Presentato lo studio “Il valore dell’abitare. La sfida della riqualificazione energetica del patrimonio edilizio italiano”, realizzato da CRESME, Fondazione Symbola, Assimpredil Ance e European Climate Foundation. Il rapporto promuove una riflessione sulle possibili linee di intervento per l’attuazione della nuova direttiva EPBD recentemente approvata.
Un primo aspetto trattato dallo studio riguarda le caratteristiche dello stock edilizio italiano, stimato al 2022 in 12.539.173 edifici residenziali che ospitano un totale di 32.302.242 abitazioni di cui il 78,4% circa (25.324.854 abitazioni) è occupato da famiglie residenti. Un numero che rende l’Italia il primo Paese in Europa per numero di case per 1000 abitanti. L’importante stock edilizio italiano sta andando incontro ad una graduale perdita di valore, specialmente nelle aree periferiche. Il 72% degli edifici ha più di 43 anni ed è stato costruito prima della legge sull’efficienza energetica (L. n.373/76). Il 68,5% delle abitazioni hanno una classe energetica compresa fra quelle peggiori, ovvero la E e la G.

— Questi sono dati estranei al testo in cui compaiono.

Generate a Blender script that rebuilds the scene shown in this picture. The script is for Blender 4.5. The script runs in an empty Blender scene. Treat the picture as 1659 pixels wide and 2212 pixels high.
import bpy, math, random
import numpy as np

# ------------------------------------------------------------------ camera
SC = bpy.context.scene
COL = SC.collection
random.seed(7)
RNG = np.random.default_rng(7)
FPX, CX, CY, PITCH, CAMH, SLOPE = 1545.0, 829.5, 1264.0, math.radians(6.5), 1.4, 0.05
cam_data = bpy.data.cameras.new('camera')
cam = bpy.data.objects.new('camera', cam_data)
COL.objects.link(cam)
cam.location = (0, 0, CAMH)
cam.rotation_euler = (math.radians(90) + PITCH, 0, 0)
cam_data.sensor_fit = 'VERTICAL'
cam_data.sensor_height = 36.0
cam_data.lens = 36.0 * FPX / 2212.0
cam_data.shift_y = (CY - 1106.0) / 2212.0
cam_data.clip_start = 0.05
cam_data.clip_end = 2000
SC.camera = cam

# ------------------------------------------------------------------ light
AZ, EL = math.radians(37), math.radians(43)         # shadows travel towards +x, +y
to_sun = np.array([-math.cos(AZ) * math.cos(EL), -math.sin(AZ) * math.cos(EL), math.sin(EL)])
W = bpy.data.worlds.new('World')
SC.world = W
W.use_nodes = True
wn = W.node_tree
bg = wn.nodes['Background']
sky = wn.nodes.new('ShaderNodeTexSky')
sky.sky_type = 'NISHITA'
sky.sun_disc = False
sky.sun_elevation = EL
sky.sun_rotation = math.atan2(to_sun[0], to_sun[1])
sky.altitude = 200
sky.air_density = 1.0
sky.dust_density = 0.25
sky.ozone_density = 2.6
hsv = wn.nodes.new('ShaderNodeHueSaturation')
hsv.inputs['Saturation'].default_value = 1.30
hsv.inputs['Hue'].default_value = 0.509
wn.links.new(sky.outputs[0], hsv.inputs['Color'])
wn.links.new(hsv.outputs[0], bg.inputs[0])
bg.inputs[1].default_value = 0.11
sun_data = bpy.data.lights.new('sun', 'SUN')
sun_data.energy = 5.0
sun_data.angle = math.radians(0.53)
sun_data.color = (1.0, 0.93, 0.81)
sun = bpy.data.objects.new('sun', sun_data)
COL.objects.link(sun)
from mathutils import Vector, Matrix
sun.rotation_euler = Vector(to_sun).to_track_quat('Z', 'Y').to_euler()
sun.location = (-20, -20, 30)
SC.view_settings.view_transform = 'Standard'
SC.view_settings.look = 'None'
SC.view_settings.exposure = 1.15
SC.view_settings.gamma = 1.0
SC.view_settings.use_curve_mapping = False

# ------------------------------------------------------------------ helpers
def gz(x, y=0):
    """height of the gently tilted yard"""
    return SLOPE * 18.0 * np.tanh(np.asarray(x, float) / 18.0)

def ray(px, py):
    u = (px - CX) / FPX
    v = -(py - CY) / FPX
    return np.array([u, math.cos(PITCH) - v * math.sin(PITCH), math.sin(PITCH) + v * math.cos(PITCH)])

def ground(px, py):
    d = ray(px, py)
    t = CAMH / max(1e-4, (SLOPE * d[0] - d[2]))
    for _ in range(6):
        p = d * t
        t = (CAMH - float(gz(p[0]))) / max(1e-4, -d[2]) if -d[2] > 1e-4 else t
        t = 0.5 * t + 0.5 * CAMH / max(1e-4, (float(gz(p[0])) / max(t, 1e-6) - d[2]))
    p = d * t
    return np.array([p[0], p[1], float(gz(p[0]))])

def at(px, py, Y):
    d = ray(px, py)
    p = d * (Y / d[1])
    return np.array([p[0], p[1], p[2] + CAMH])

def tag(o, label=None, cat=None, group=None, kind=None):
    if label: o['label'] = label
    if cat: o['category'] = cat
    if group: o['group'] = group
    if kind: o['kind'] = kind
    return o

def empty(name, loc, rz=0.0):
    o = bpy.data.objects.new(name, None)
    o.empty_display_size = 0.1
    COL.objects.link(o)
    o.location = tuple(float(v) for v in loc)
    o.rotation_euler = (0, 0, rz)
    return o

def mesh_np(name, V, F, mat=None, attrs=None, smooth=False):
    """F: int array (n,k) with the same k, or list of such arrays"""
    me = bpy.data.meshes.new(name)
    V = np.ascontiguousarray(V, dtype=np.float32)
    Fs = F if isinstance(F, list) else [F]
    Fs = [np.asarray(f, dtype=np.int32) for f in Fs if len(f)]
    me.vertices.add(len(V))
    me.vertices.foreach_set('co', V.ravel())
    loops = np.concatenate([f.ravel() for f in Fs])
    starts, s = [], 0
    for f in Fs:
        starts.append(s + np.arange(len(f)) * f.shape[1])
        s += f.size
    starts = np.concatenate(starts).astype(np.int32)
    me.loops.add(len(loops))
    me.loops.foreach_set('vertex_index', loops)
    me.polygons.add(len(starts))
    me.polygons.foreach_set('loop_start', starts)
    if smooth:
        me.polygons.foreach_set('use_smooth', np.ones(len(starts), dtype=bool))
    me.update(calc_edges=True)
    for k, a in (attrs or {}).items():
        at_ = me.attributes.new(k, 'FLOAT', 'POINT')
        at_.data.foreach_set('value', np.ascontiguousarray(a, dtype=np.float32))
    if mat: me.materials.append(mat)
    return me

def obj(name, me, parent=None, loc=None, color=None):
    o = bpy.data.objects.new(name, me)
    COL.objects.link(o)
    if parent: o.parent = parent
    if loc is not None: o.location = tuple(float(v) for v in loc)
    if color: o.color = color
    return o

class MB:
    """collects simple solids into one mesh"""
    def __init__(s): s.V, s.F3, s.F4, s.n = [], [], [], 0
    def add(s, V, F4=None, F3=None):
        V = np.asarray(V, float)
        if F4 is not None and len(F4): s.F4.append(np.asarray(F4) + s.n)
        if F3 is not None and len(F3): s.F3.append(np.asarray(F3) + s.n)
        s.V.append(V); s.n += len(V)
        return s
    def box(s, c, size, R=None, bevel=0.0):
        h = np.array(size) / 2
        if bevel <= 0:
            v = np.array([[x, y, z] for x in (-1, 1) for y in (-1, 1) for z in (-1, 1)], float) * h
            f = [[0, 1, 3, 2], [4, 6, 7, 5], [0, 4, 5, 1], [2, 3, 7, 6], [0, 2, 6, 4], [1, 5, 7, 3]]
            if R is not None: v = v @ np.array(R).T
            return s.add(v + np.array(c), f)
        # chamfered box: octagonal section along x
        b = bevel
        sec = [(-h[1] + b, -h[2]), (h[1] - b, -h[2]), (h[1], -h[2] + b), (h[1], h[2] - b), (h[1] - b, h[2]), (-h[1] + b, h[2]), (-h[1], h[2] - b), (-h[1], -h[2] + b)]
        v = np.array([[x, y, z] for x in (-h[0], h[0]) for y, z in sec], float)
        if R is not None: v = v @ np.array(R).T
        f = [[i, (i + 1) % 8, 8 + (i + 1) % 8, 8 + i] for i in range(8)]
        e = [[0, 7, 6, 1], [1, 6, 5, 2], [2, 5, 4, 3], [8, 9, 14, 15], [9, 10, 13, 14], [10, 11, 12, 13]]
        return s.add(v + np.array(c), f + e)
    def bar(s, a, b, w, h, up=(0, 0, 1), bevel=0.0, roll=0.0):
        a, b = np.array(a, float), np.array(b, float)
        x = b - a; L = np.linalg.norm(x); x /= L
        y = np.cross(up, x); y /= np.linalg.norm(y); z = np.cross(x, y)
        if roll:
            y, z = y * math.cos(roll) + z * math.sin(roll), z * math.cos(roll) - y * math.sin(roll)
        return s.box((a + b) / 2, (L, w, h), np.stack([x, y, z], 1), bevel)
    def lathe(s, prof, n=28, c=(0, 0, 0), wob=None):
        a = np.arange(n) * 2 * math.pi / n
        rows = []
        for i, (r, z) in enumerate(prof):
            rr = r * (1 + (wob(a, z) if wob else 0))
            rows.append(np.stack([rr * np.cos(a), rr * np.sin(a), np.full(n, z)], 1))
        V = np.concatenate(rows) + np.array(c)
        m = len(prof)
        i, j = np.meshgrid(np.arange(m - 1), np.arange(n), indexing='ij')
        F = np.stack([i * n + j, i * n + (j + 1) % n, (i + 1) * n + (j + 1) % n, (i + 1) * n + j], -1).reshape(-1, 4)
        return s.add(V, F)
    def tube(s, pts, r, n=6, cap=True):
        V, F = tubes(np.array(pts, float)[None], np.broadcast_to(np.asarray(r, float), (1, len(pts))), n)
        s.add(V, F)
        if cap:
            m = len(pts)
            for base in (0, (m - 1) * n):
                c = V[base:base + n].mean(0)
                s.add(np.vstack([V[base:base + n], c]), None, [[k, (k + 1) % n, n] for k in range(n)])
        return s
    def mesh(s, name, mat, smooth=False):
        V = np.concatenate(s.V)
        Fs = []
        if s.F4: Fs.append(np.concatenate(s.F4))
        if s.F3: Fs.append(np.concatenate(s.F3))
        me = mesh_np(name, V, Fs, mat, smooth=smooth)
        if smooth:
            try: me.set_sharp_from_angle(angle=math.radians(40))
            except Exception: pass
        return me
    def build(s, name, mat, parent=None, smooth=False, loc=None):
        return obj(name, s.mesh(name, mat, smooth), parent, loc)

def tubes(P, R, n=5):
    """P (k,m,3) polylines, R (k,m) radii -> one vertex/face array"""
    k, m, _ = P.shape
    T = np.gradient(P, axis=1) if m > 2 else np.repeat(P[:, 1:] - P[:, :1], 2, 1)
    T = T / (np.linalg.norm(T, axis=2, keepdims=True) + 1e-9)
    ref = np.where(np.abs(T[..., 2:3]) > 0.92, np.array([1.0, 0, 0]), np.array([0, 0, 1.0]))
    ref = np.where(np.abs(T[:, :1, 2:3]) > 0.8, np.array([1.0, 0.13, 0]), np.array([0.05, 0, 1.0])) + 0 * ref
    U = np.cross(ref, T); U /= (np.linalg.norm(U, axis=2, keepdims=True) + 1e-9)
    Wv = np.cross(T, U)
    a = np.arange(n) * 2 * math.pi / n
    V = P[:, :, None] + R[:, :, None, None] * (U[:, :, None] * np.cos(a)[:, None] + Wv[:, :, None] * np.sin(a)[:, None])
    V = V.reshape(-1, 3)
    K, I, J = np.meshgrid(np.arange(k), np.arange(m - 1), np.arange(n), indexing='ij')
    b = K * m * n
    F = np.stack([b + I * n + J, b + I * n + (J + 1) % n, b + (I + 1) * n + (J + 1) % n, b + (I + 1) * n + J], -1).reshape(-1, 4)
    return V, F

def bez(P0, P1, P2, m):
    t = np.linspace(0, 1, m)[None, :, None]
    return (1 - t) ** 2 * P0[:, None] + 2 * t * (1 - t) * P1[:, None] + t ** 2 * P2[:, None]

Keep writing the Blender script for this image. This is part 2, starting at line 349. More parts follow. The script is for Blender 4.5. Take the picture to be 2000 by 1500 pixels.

Il report suggerisce che basterebbe far salire di sole due classi energetiche il patrimonio edilizio residenziale per consentire la riduzione media del 40% della bolletta di una famiglia, pari a un risparmio annuo di 1.067 euro (rispetto ai costi del 2022) e, contemporaneamente, incrementare il valore delle abitazioni. Una casa riqualificata energeticamente vale mediamente il 44,3% in più di una casa da ristrutturare. Incremento che arriva al 50,8% fuori dalle aree metropolitane in luoghi non turistici, mentre nelle periferie le case ristrutturate valgono il 40,5% in più di quelle non ristrutturate. Quest’ultime le aree dove si concentra la fascia più debole dal punto di vista energetico del patrimonio edilizio ed economicamente più fragile della popolazione.
Lo studio sottolinea le opportunità per il nostro Paese in considerazione degli obiettivi della Direttiva europea sul rendimento energetico degli edifici. In primo luogo, far scendere il consumo medio del patrimonio edilizio italiano del 16% entro il 2030 e del 20-22% entro il 2035 e, in secondo luogo, promuovere l’occupazione. Si stima che ogni miliardo di euro di investimenti in costruzioni produca un valore aggiunto di un miliardo e 100 milioni e un effetto diretto e indiretto sull’occupazione di 15.132 nuovi occupati. Anche su questo punto il report è ricco di indicazioni sui soggetti che definiscono la filiera delle costruzioni, compresi i soggetti che svolgono servizi progettuali, studi di architettura, di ingegneria e attività tecniche attinenti. Nel 2021 se ne contavano oltre 226 mila e i relativi addetti più di 321 mila, a cui si aggiungono i produttori dei materiali utilizzati nel processo realizzativo o nelle attività di manutenzione del manufatto, quantificati in 37.710 imprese e oltre 225 mila addetti. Infine, le imprese attive nella commercializzazione dei prodotti, all’ingrosso e al dettaglio, pari a più di 37 mila, con una capacità occupazionale di poco meno di 153 mila addetti in media annua. Prendendo in considerazione ulteriori figure professionali si delinea uno scenario che coinvolge più di 1 milione di imprese e oltre 2,6 milioni di addetti.